Begin RECORDS SHOWN

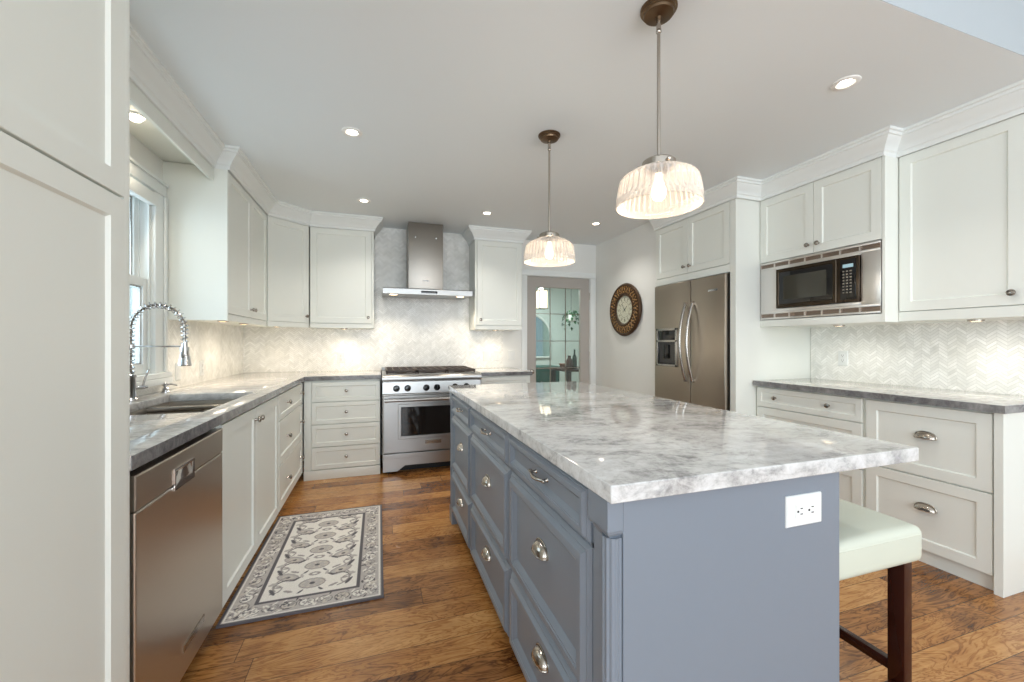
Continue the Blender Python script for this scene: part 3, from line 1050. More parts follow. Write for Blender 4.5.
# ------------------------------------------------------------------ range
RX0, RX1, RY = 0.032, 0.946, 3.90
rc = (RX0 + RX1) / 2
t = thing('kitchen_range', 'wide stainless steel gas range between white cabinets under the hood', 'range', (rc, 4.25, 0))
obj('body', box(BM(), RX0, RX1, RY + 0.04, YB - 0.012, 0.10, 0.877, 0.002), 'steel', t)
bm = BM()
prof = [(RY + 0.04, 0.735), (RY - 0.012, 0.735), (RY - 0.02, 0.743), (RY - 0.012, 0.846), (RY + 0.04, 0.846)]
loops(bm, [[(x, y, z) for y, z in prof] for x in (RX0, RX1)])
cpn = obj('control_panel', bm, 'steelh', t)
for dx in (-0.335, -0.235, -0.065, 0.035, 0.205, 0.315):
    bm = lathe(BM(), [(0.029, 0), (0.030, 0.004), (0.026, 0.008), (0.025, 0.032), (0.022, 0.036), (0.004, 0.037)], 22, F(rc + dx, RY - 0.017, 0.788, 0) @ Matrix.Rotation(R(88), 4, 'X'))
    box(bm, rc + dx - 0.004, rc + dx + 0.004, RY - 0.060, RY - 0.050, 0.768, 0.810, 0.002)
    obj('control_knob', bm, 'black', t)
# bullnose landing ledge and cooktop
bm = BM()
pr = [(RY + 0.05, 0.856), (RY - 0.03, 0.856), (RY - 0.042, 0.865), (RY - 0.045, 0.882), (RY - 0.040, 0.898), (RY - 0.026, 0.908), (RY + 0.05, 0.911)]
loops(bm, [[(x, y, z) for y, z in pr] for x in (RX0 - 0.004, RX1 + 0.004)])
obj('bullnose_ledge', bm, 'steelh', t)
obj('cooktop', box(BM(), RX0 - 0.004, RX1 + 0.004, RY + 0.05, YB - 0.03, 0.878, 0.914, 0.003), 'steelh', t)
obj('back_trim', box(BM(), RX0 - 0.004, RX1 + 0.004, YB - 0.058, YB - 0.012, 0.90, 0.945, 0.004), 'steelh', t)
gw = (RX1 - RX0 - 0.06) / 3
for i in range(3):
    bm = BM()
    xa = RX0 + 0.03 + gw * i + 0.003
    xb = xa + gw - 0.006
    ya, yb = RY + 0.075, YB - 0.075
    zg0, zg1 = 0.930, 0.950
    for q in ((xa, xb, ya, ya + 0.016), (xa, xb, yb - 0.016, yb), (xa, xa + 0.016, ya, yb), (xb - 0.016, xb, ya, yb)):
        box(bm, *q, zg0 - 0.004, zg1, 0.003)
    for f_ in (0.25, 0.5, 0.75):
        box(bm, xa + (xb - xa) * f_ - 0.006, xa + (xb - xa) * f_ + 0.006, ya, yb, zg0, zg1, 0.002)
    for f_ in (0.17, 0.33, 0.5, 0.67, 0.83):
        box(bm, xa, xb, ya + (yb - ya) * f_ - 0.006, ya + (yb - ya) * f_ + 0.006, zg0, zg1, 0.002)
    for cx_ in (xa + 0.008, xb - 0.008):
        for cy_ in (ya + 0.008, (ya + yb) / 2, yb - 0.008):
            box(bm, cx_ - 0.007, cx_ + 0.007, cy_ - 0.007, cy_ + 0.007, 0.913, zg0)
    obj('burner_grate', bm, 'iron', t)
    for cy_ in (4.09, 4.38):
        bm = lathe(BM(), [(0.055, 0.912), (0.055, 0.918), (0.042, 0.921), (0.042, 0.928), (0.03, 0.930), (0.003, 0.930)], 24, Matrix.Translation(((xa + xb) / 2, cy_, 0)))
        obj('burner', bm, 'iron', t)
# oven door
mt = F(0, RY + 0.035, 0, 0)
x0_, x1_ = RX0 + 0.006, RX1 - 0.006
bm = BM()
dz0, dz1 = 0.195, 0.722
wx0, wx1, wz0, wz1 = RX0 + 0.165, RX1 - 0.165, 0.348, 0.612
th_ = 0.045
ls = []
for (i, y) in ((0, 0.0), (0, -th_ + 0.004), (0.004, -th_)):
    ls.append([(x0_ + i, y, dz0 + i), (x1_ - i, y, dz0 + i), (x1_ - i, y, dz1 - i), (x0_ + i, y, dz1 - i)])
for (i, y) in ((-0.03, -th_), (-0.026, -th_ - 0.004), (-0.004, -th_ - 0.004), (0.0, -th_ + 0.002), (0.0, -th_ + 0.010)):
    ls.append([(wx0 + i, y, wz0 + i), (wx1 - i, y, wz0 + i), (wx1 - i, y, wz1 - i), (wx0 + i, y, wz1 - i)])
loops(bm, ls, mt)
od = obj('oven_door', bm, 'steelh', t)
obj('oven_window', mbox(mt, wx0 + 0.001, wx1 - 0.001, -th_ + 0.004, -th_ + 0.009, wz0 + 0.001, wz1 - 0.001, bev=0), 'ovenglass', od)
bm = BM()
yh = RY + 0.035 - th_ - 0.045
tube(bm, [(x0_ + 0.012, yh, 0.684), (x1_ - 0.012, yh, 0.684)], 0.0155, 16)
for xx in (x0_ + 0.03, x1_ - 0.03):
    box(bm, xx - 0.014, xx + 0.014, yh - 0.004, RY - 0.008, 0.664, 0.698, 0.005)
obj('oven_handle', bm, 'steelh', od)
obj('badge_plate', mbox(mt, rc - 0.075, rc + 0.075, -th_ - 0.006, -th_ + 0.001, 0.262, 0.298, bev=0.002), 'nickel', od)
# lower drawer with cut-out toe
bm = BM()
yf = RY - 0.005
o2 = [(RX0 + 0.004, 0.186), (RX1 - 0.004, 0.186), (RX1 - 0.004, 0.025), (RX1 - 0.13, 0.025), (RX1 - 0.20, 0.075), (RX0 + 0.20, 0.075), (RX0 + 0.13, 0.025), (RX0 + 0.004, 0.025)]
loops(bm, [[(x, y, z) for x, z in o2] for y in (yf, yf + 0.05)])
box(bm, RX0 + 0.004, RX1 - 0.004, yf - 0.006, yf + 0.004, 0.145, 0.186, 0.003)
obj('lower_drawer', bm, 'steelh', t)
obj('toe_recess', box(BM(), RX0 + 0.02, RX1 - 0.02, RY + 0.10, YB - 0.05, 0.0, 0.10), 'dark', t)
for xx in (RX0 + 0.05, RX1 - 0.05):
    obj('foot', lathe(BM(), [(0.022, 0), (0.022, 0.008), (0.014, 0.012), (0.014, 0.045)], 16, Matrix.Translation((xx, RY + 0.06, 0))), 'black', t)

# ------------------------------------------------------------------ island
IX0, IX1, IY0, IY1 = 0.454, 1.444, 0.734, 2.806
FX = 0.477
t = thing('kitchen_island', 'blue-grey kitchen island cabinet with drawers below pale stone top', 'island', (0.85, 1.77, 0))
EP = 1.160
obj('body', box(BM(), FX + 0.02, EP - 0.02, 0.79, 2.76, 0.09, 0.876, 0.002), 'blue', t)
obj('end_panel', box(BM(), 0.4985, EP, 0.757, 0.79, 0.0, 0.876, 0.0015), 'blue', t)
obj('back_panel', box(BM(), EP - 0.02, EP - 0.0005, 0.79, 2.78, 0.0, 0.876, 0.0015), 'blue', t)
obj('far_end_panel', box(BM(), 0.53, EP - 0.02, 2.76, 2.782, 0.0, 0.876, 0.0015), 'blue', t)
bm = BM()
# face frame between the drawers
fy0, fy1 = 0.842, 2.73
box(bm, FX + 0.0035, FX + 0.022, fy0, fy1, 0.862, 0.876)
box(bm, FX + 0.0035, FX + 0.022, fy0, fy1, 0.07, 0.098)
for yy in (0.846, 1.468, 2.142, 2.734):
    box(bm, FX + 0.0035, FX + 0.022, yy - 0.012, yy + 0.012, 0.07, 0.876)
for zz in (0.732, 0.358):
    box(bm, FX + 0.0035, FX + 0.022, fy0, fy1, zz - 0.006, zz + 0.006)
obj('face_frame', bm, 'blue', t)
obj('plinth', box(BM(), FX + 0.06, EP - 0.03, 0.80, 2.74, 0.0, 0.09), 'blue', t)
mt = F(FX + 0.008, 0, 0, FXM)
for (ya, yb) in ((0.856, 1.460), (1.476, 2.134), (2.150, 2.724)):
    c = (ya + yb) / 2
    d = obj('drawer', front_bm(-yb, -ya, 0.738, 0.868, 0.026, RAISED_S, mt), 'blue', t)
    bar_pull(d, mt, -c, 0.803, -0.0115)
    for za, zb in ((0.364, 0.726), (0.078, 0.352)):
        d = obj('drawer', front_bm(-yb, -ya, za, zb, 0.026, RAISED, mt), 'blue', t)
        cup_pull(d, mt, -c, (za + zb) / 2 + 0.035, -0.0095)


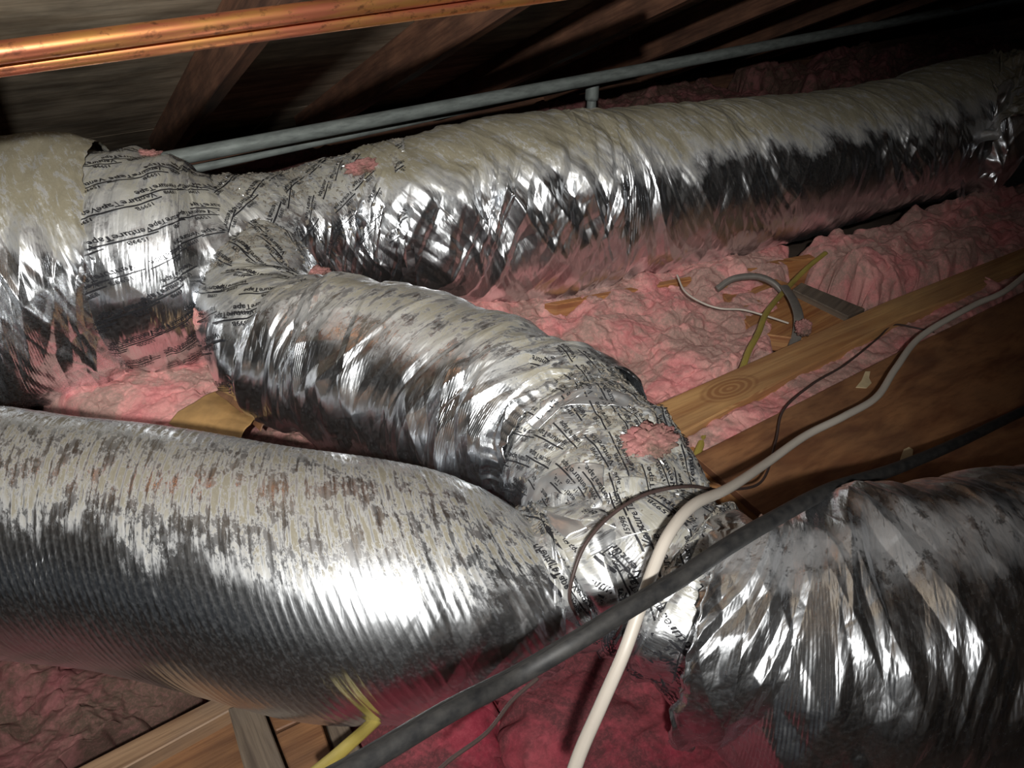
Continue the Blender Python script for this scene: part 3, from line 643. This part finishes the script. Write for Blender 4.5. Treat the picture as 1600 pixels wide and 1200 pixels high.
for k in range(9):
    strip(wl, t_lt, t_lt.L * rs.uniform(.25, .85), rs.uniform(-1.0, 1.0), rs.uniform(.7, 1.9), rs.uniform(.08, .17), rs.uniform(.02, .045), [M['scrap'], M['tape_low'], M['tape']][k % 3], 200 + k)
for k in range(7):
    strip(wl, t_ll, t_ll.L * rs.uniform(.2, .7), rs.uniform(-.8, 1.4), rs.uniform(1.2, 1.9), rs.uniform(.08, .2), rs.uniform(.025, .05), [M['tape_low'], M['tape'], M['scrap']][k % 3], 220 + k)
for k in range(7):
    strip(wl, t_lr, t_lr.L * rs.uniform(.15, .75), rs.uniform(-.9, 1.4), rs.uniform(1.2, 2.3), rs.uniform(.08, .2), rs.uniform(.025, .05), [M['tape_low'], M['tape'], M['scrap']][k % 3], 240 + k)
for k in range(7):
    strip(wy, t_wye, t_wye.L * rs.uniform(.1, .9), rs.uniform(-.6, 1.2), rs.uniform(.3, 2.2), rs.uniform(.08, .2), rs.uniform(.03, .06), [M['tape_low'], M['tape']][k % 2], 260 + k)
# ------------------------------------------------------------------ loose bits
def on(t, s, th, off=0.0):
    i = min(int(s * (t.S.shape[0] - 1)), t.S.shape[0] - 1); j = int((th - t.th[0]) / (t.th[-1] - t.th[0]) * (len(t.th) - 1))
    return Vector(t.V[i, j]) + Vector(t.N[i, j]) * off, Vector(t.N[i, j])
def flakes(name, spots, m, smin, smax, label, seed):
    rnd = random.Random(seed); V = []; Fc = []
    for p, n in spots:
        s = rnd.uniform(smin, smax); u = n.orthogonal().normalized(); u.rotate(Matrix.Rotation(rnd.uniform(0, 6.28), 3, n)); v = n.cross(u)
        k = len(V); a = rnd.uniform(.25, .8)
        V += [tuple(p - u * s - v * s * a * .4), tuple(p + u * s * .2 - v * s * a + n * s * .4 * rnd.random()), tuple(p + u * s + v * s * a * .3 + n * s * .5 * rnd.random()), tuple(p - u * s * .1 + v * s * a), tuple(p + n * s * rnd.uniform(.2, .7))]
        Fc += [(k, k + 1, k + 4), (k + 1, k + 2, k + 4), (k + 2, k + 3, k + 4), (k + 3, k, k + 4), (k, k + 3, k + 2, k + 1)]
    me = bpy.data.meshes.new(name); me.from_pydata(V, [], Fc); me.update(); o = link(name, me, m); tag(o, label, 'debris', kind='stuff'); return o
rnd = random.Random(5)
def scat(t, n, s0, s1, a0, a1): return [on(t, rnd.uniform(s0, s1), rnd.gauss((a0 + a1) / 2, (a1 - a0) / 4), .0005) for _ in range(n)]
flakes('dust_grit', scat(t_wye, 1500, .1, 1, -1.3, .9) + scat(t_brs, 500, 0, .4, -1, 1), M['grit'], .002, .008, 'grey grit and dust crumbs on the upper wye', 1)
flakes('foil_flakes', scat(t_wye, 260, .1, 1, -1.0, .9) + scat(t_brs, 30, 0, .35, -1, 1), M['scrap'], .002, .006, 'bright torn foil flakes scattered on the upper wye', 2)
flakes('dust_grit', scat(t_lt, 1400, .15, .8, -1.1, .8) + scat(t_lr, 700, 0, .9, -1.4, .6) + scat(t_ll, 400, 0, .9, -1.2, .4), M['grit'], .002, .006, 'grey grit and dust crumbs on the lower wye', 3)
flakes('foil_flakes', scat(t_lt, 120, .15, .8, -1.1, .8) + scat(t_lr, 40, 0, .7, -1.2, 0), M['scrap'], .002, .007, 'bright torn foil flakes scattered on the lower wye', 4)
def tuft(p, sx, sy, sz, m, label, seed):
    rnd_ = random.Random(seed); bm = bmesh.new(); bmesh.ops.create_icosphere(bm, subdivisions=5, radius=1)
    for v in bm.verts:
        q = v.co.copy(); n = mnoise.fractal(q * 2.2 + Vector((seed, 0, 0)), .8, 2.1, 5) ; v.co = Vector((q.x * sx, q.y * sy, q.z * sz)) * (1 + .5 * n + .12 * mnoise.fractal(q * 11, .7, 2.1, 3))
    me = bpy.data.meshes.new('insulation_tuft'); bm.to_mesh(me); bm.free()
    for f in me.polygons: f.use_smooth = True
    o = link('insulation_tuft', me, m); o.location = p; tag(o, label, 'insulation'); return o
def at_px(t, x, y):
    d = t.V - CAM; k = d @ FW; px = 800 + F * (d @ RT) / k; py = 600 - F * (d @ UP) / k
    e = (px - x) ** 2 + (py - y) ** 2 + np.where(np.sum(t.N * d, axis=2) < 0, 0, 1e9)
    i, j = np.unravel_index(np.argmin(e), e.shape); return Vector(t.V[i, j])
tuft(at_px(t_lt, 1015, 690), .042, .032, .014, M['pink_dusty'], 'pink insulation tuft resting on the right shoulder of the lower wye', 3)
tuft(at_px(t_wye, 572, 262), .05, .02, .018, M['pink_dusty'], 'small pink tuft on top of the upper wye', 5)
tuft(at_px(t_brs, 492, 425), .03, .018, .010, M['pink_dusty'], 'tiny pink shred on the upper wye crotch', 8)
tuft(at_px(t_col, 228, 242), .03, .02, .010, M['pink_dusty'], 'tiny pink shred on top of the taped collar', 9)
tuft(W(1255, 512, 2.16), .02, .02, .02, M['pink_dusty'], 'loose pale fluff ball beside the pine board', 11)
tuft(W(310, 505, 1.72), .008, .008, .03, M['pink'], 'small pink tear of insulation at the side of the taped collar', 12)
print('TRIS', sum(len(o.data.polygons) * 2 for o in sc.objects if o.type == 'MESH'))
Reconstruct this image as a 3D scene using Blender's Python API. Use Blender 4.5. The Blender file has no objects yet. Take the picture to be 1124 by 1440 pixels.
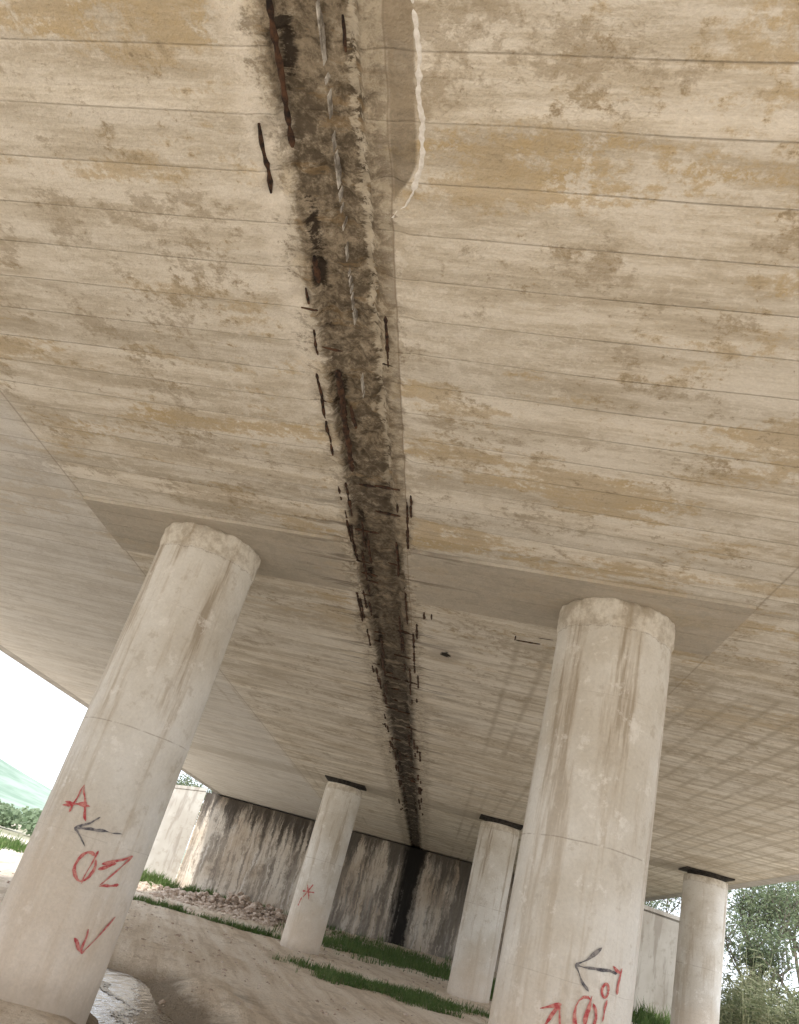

End RECORDS SHOWN

→ EXERCISE DETAILS
From the listing above, copy every line that holds the string "Python".

→ OUTPUT BELOW
Continue the Blender Python script for this scene: part 3, from line 1050. More parts follow. Write for Blender 4.5.
Continue the Blender Python script for this scene: part 3, from line 643. This part finishes the script. Write for Blender 4.5. Treat the picture as 1600 pixels wide and 1200 pixels high.
Reconstruct this image as a 3D scene using Blender's Python API. Use Blender 4.5. The Blender file has no objects yet. Take the picture to be 1124 by 1440 pixels.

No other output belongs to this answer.